Hırsız
2 Mart 2020
Başkalarının malını, değerli eşyalarını ve parasını çalan kimse. Hırsız sözünün Arapça ḫayr (=iyi iş, iyilik) sözüne istinaden hayr-sız ifadesinden dönüştüğü sanılıyor. Bu varsayım Şemseddin Sami’nin “Kamus-ı Turkî”sinde de yer almaktadır. Sami, hırsız maddesindeki açıklamalarında -parantez içinde- “Belki ‘hayırsız’dan muharref” demektedir. Belli ki, o da emin değil ve bu nedenle “Belki” sözünü kullanmaktadır. Ahmet Vefik Paşa, “Lehçe-i Osmanî”sinde hırsız için “Hırlı zıddı”yani “hırı olmayan” demektedir. Bu açıklama da sarih görülmüyor. Öte yanda Arapça ḫayr (=iyilik, iyi iş) sözcüğü Kürtçede ḥêr (=hayır) şekliyle biliniyor. Aynı dilde ḥêrsız (=hayırsız) sözcüğü de kullanılıyor. Hırsız sözcüğünün bu sözden Türkçeye intikal etmiş olması olasıdır. Başta Azerice olmak üzere Türkçeye yakın dillerde de hırsız kelimesi kullanılmamaktadır. Onun yerine Azerice oğru, Özbekçe ve Uygurca oğri, Türkmence oğrı, Kazakça ur, Başkırtça bur, Kırgızca ūru; Tatarca uğrı, karak ve bur; Arapça harami, İbranice ganáv, Hintçe ve Urduca ċor, Ermenice goğ, Tacikçe duzd şeklinde bilinmektedir.
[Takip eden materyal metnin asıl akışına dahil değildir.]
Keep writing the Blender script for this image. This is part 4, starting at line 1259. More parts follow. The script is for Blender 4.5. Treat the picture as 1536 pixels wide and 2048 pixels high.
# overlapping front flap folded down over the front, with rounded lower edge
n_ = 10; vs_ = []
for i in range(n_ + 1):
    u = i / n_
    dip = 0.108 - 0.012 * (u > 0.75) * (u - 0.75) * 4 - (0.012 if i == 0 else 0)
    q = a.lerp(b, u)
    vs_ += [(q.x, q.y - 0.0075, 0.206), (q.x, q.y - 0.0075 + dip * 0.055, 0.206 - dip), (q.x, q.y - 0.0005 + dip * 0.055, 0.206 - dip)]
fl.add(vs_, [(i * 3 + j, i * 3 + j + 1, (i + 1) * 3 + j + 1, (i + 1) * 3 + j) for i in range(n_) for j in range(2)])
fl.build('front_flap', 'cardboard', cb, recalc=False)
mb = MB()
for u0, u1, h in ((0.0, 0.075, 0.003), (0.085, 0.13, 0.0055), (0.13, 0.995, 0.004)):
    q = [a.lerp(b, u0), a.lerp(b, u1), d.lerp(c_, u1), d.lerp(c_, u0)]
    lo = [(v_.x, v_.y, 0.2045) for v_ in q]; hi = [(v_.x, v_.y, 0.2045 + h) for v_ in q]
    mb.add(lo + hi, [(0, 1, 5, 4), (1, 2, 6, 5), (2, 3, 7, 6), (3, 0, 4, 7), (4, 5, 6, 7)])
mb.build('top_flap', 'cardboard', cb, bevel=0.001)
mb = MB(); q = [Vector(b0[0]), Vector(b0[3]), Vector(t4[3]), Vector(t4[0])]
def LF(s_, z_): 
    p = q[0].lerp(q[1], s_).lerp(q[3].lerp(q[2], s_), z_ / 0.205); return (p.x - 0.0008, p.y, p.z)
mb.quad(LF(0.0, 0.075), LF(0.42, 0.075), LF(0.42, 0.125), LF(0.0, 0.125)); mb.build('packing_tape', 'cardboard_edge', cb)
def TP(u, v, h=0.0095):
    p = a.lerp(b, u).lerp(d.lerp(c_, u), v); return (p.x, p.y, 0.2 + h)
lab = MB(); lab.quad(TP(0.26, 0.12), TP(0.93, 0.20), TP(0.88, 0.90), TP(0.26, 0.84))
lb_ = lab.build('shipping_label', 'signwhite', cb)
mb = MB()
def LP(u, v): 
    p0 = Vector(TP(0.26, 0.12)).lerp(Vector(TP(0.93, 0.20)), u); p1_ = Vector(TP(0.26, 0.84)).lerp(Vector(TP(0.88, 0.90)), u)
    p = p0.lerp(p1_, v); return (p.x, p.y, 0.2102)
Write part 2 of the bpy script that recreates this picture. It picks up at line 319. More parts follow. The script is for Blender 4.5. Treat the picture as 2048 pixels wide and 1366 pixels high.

Macarcada betörök ‘hırsızlar’ demektir. Kürtçe dız ve dızek sözleri ‘hırsız’ karşılığındadır.
Orta Çağda Türkçede ır ve ırra ‘utanma’ bildiriyordu. Kaşgarlı Mahmud da bu sözlere değinmiştir. Buna rağmen o döneme ait kaynaklarda ırsız sözü görülmemektedir. A. Von Gabain, ır (=şarkı) ve ırra (=kaçmak) sözlerini farklı karşılıklarıyla belirtmektedir. Hırsız sözüyle Kırgız adı arasında münasebet kuranlar da bulunmaktadır. Bunlara göre, hırsız sözü, hırsızlık yapan Kırgız adından dönüşmüş olabilir. Oysa Kırgız ile hırsız münasebeti açıklanmaya muhtaçtır. “Orhon Yazıtları”nda Göktürk hükümdarı Bilge Kağan, “Kırgız halkını uykuda iken bastım” demektedir. Göktürkler, başta Oğuz boyları olmak üzere birçok yakın komşularına karşı amansız bir yok etme faaliyetleri içinde olmuşlardır. “Orhon Yazıtları” bu yok etme ve “acımasız’ uygulamaların açıklamalarıyla doludur.